## Given information
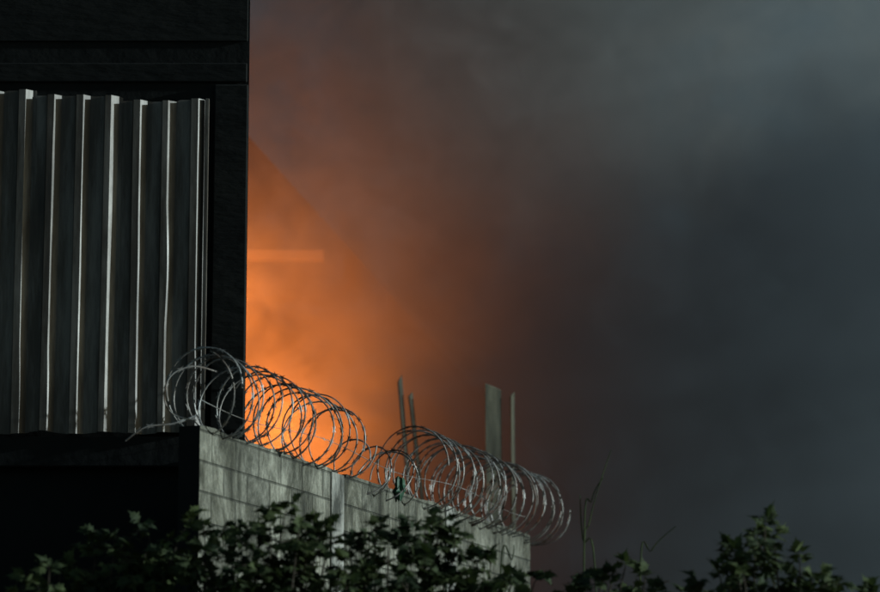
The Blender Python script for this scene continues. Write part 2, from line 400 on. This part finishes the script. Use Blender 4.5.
pv=N(nt,'ShaderNodeVolumePrincipled'); pv.inputs['Anisotropy'].default_value=0
nt.links.new(col.outputs[2],pv.inputs['Color']); nt.links.new(d3.outputs[0],pv.inputs['Density'])
nt.links.new(pv.outputs[0],out.inputs['Volume'])
box('smoke',-7,8,28.0,37,.05,14,m)

# ---------------- fire light
def lamp(name,loc,power,rad,col):
    l=bpy.data.lights.new(name,'POINT'); l.energy=power; l.shadow_soft_size=rad; l.color=col
    o=bpy.data.objects.new(name,l); o.location=loc; scene.collection.objects.link(o); return o
lamp('fire_glow',(-1.6,30.3,5.8),360,.6,(1,.24,.04))
lamp('fire_glow',(-2.2,30.4,7.3),125,.4,(1,.24,.04))

# ---------------- sun (distant floodlight-level) + sky
dirv=Vector((-.975,.055,-.20)).normalized()
s=bpy.data.lights.new('sun','SUN'); s.energy=2.9; s.angle=math.radians(.8); s.color=(.80,.97,1.0)
so=bpy.data.objects.new('sun',s); so.rotation_euler=dirv.to_track_quat('-Z','Y').to_euler(); scene.collection.objects.link(so)
w=bpy.data.worlds.new('World'); scene.world=w; w.use_nodes=True
nt=w.node_tree; bg=nt.nodes['Background']; sk=nt.nodes.new('ShaderNodeTexSky'); sk.sky_type='NISHITA'; sk.sun_disc=False
sk.sun_elevation=math.asin(-dirv.z); sk.sun_rotation=math.atan2(-dirv.x,-dirv.y)
tint=N(nt,'ShaderNodeMix',data_type='RGBA',blend_type='MULTIPLY'); tint.inputs[0].default_value=1; tint.inputs[7].default_value=(.82,1.0,1.0,1)
nt.links.new(sk.outputs[0],tint.inputs[6]); nt.links.new(tint.outputs[2],bg.inputs[0]); bg.inputs[1].default_value=.041

# ---------------- camera
c=bpy.data.cameras.new('camera'); c.lens=120; c.sensor_width=36; c.clip_end=2000
c.dof.use_dof=True; c.dof.focus_distance=21.5; c.dof.aperture_fstop=1.4
co=bpy.data.objects.new('camera',c); co.location=(0,0,1.5); co.rotation_euler=(math.radians(90+10.7),0,0)
scene.collection.objects.link(co); scene.camera=co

## The problem
Repeat the data exactly, without the pictures.

## Answer in full
The Blender Python script for this scene continues. Write part 2, from line 400 on. This part finishes the script. Use Blender 4.5.
pv=N(nt,'ShaderNodeVolumePrincipled'); pv.inputs['Anisotropy'].default_value=0
nt.links.new(col.outputs[2],pv.inputs['Color']); nt.links.new(d3.outputs[0],pv.inputs['Density'])
nt.links.new(pv.outputs[0],out.inputs['Volume'])
box('smoke',-7,8,28.0,37,.05,14,m)

# ---------------- fire light
def lamp(name,loc,power,rad,col):
    l=bpy.data.lights.new(name,'POINT'); l.energy=power; l.shadow_soft_size=rad; l.color=col
    o=bpy.data.objects.new(name,l); o.location=loc; scene.collection.objects.link(o); return o
lamp('fire_glow',(-1.6,30.3,5.8),360,.6,(1,.24,.04))
lamp('fire_glow',(-2.2,30.4,7.3),125,.4,(1,.24,.04))

# ---------------- sun (distant floodlight-level) + sky
dirv=Vector((-.975,.055,-.20)).normalized()
s=bpy.data.lights.new('sun','SUN'); s.energy=2.9; s.angle=math.radians(.8); s.color=(.80,.97,1.0)
so=bpy.data.objects.new('sun',s); so.rotation_euler=dirv.to_track_quat('-Z','Y').to_euler(); scene.collection.objects.link(so)
w=bpy.data.worlds.new('World'); scene.world=w; w.use_nodes=True
nt=w.node_tree; bg=nt.nodes['Background']; sk=nt.nodes.new('ShaderNodeTexSky'); sk.sky_type='NISHITA'; sk.sun_disc=False
sk.sun_elevation=math.asin(-dirv.z); sk.sun_rotation=math.atan2(-dirv.x,-dirv.y)
tint=N(nt,'ShaderNodeMix',data_type='RGBA',blend_type='MULTIPLY'); tint.inputs[0].default_value=1; tint.inputs[7].default_value=(.82,1.0,1.0,1)
nt.links.new(sk.outputs[0],tint.inputs[6]); nt.links.new(tint.outputs[2],bg.inputs[0]); bg.inputs[1].default_value=.041

# ---------------- camera
c=bpy.data.cameras.new('camera'); c.lens=120; c.sensor_width=36; c.clip_end=2000
c.dof.use_dof=True; c.dof.focus_distance=21.5; c.dof.aperture_fstop=1.4
co=bpy.data.objects.new('camera',c); co.location=(0,0,1.5); co.rotation_euler=(math.radians(90+10.7),0,0)
scene.collection.objects.link(co); scene.camera=co